**Exercise prompt:**
Begin with the first line of the material and write out each line exactly, ending with the line that contains "except Exception: pass". Pictures are not part of the copy.

**Dataset section:**

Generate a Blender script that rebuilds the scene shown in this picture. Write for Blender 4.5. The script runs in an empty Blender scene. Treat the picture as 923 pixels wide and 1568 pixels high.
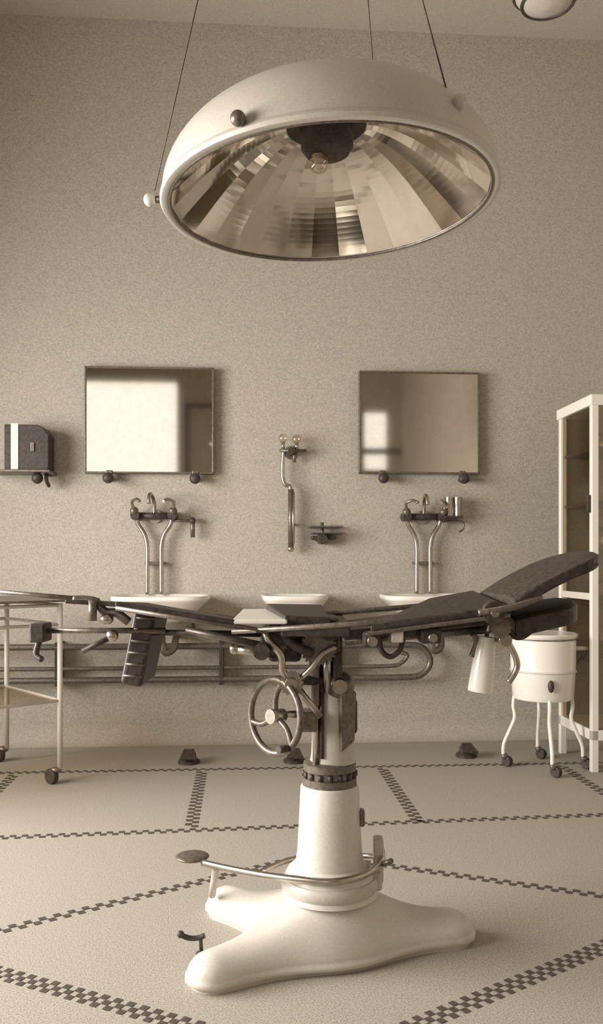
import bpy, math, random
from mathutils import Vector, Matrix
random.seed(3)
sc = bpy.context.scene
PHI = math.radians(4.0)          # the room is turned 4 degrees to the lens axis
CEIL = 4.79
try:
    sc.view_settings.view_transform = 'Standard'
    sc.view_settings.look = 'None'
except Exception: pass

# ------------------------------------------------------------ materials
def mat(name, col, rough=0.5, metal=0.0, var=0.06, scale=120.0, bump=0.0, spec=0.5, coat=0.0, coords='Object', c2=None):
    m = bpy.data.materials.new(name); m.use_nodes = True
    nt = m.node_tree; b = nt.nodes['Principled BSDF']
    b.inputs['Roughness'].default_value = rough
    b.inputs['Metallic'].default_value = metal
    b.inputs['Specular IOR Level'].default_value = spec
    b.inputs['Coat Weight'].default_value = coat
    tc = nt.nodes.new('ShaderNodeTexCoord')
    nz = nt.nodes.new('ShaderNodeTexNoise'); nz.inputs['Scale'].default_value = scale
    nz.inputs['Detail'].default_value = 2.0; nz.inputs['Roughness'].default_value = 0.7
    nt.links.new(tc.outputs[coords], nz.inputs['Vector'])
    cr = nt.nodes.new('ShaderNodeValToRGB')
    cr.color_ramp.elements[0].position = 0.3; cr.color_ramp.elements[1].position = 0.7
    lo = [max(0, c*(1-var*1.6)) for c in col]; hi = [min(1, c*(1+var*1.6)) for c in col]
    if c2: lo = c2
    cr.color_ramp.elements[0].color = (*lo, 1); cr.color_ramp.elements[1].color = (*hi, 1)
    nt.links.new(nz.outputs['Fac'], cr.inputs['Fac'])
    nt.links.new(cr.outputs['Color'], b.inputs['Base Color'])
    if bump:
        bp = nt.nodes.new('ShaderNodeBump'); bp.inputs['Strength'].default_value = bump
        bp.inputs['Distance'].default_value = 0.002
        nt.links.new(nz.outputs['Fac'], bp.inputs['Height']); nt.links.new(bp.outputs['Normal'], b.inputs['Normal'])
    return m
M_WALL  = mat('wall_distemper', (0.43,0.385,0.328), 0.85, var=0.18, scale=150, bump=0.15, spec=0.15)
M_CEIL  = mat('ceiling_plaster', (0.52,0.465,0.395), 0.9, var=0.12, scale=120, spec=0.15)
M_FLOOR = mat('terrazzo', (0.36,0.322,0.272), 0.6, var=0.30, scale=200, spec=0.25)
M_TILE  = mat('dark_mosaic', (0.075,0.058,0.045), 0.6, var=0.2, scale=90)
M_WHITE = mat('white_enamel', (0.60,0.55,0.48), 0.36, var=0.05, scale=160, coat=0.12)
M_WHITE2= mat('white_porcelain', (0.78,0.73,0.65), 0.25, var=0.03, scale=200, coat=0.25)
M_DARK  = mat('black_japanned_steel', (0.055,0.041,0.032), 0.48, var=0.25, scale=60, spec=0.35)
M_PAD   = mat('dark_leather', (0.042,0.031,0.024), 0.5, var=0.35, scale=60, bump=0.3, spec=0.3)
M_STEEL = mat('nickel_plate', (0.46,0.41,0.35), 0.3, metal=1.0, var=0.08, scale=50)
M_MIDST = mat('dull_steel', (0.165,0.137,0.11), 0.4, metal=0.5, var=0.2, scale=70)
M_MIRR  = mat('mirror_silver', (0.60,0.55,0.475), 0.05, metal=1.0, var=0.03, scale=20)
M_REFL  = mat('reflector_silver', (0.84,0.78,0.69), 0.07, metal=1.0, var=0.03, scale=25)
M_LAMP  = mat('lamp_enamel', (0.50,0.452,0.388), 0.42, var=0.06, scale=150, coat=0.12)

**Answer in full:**
Generate a Blender script that rebuilds the scene shown in this picture. Write for Blender 4.5. The script runs in an empty Blender scene. Treat the picture as 923 pixels wide and 1568 pixels high.
import bpy, math, random
from mathutils import Vector, Matrix
random.seed(3)
sc = bpy.context.scene
PHI = math.radians(4.0)          # the room is turned 4 degrees to the lens axis
CEIL = 4.79
try:
    sc.view_settings.view_transform = 'Standard'
    sc.view_settings.look = 'None'
except Exception: pass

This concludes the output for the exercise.